Give back the full listing verbatim, apart from its images.

***** Data for the task

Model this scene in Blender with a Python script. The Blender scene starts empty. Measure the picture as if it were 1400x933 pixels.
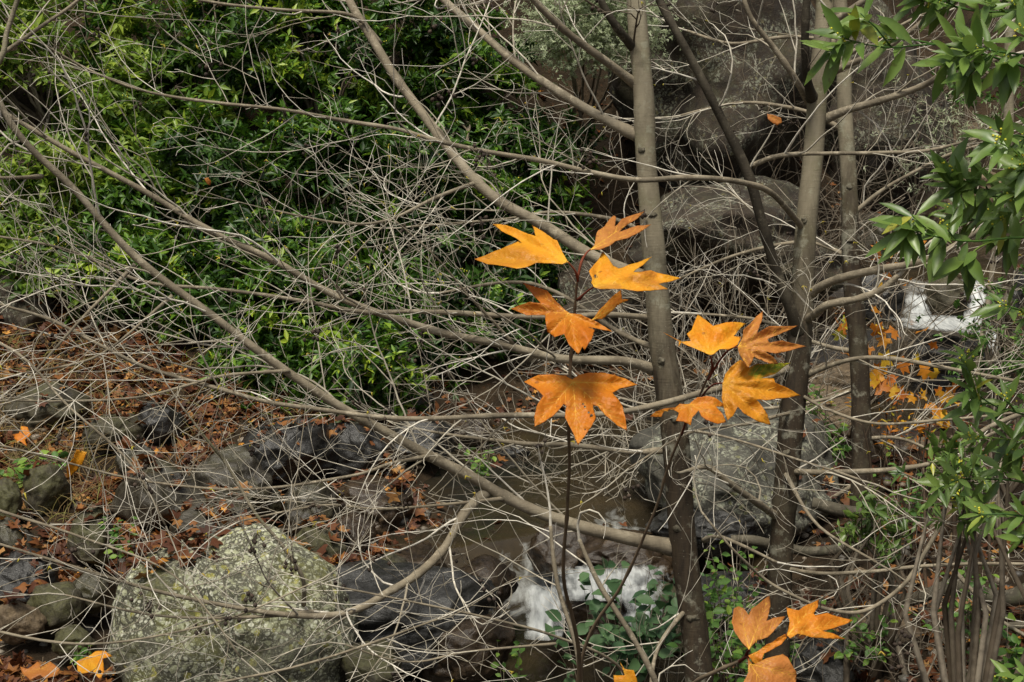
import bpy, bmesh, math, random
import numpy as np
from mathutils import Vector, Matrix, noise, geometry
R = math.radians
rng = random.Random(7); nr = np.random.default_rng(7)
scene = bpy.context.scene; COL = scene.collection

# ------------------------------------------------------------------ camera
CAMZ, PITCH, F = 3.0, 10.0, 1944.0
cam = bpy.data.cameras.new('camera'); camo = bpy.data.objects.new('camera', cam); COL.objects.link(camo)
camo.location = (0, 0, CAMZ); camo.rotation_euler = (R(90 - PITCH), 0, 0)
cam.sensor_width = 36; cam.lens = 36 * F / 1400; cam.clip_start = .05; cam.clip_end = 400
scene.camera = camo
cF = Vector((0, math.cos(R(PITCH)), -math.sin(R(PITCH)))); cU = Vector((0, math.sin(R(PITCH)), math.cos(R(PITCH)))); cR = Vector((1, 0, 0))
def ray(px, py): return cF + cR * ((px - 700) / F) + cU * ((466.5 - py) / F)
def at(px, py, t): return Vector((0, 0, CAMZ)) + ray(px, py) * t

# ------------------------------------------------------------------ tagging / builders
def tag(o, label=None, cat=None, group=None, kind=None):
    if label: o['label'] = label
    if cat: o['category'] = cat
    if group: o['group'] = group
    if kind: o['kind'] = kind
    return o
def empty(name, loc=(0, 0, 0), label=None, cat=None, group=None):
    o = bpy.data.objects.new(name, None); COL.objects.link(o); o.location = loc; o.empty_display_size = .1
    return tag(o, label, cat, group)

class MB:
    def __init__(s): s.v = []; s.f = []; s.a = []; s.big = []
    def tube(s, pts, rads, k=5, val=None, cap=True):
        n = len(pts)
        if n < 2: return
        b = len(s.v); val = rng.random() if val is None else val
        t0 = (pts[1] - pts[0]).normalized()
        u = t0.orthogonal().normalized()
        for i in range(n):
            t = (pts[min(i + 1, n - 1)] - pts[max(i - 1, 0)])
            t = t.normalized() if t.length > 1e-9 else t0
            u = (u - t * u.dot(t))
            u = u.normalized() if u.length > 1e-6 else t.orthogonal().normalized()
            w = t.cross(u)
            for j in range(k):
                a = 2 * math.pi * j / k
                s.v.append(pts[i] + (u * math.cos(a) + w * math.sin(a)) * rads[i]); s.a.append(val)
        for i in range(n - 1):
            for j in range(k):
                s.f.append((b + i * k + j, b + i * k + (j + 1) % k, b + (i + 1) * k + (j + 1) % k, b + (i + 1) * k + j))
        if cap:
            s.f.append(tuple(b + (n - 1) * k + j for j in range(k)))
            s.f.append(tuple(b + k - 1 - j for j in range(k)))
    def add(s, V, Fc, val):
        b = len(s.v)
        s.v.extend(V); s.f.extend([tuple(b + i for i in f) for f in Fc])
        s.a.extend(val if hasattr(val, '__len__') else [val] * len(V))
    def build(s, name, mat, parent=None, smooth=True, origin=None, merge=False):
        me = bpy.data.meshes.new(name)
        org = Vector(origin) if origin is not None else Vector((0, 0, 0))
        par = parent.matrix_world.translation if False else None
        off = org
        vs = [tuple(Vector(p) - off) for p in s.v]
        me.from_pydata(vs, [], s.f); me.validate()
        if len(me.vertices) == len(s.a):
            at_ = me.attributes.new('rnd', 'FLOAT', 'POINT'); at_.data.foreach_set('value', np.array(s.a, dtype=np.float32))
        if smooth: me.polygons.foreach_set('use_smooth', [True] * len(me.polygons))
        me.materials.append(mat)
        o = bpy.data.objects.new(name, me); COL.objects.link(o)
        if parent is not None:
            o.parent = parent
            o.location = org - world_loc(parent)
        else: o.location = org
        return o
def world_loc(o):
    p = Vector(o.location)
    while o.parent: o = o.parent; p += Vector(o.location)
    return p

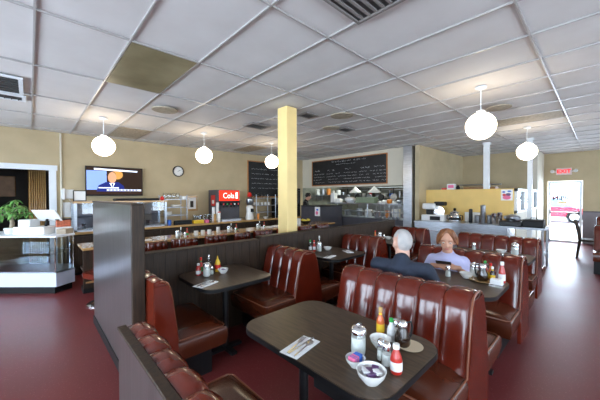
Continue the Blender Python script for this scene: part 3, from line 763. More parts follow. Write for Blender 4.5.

**********

» Result of the task
Model this scene in Blender with a Python script. The Blender scene starts empty. Measure the picture as if it were 1400x933 pixels.
import bpy, bmesh, math, random
import numpy as np
from mathutils import Vector, Matrix, noise, geometry
R = math.radians
rng = random.Random(7); nr = np.random.default_rng(7)
scene = bpy.context.scene; COL = scene.collection

# ------------------------------------------------------------------ camera
CAMZ, PITCH, F = 3.0, 10.0, 1944.0
cam = bpy.data.cameras.new('camera'); camo = bpy.data.objects.new('camera', cam); COL.objects.link(camo)
camo.location = (0, 0, CAMZ); camo.rotation_euler = (R(90 - PITCH), 0, 0)
cam.sensor_width = 36; cam.lens = 36 * F / 1400; cam.clip_start = .05; cam.clip_end = 400
scene.camera = camo
cF = Vector((0, math.cos(R(PITCH)), -math.sin(R(PITCH)))); cU = Vector((0, math.sin(R(PITCH)), math.cos(R(PITCH)))); cR = Vector((1, 0, 0))
def ray(px, py): return cF + cR * ((px - 700) / F) + cU * ((466.5 - py) / F)
def at(px, py, t): return Vector((0, 0, CAMZ)) + ray(px, py) * t

# ------------------------------------------------------------------ tagging / builders
def tag(o, label=None, cat=None, group=None, kind=None):
    if label: o['label'] = label
    if cat: o['category'] = cat
    if group: o['group'] = group
    if kind: o['kind'] = kind
    return o
def empty(name, loc=(0, 0, 0), label=None, cat=None, group=None):
    o = bpy.data.objects.new(name, None); COL.objects.link(o); o.location = loc; o.empty_display_size = .1
    return tag(o, label, cat, group)

class MB:
    def __init__(s): s.v = []; s.f = []; s.a = []; s.big = []
    def tube(s, pts, rads, k=5, val=None, cap=True):
        n = len(pts)
        if n < 2: return
        b = len(s.v); val = rng.random() if val is None else val
        t0 = (pts[1] - pts[0]).normalized()
        u = t0.orthogonal().normalized()
        for i in range(n):
            t = (pts[min(i + 1, n - 1)] - pts[max(i - 1, 0)])
            t = t.normalized() if t.length > 1e-9 else t0
            u = (u - t * u.dot(t))
            u = u.normalized() if u.length > 1e-6 else t.orthogonal().normalized()
            w = t.cross(u)
            for j in range(k):
                a = 2 * math.pi * j / k
                s.v.append(pts[i] + (u * math.cos(a) + w * math.sin(a)) * rads[i]); s.a.append(val)
        for i in range(n - 1):
            for j in range(k):
                s.f.append((b + i * k + j, b + i * k + (j + 1) % k, b + (i + 1) * k + (j + 1) % k, b + (i + 1) * k + j))
        if cap:
            s.f.append(tuple(b + (n - 1) * k + j for j in range(k)))
            s.f.append(tuple(b + k - 1 - j for j in range(k)))
    def add(s, V, Fc, val):
        b = len(s.v)
        s.v.extend(V); s.f.extend([tuple(b + i for i in f) for f in Fc])
        s.a.extend(val if hasattr(val, '__len__') else [val] * len(V))
    def build(s, name, mat, parent=None, smooth=True, origin=None, merge=False):
        me = bpy.data.meshes.new(name)
        org = Vector(origin) if origin is not None else Vector((0, 0, 0))
        par = parent.matrix_world.translation if False else None
        off = org
        vs = [tuple(Vector(p) - off) for p in s.v]
        me.from_pydata(vs, [], s.f); me.validate()
        if len(me.vertices) == len(s.a):
            at_ = me.attributes.new('rnd', 'FLOAT', 'POINT'); at_.data.foreach_set('value', np.array(s.a, dtype=np.float32))
        if smooth: me.polygons.foreach_set('use_smooth', [True] * len(me.polygons))
        me.materials.append(mat)
        o = bpy.data.objects.new(name, me); COL.objects.link(o)
        if parent is not None:
            o.parent = parent
            o.location = org - world_loc(parent)
        else: o.location = org
        return o
def world_loc(o):
    p = Vector(o.location)
    while o.parent: o = o.parent; p += Vector(o.location)
    return p

Continue the Blender Python script for this scene: part 3, from line 763. More parts follow. Write for Blender 4.5.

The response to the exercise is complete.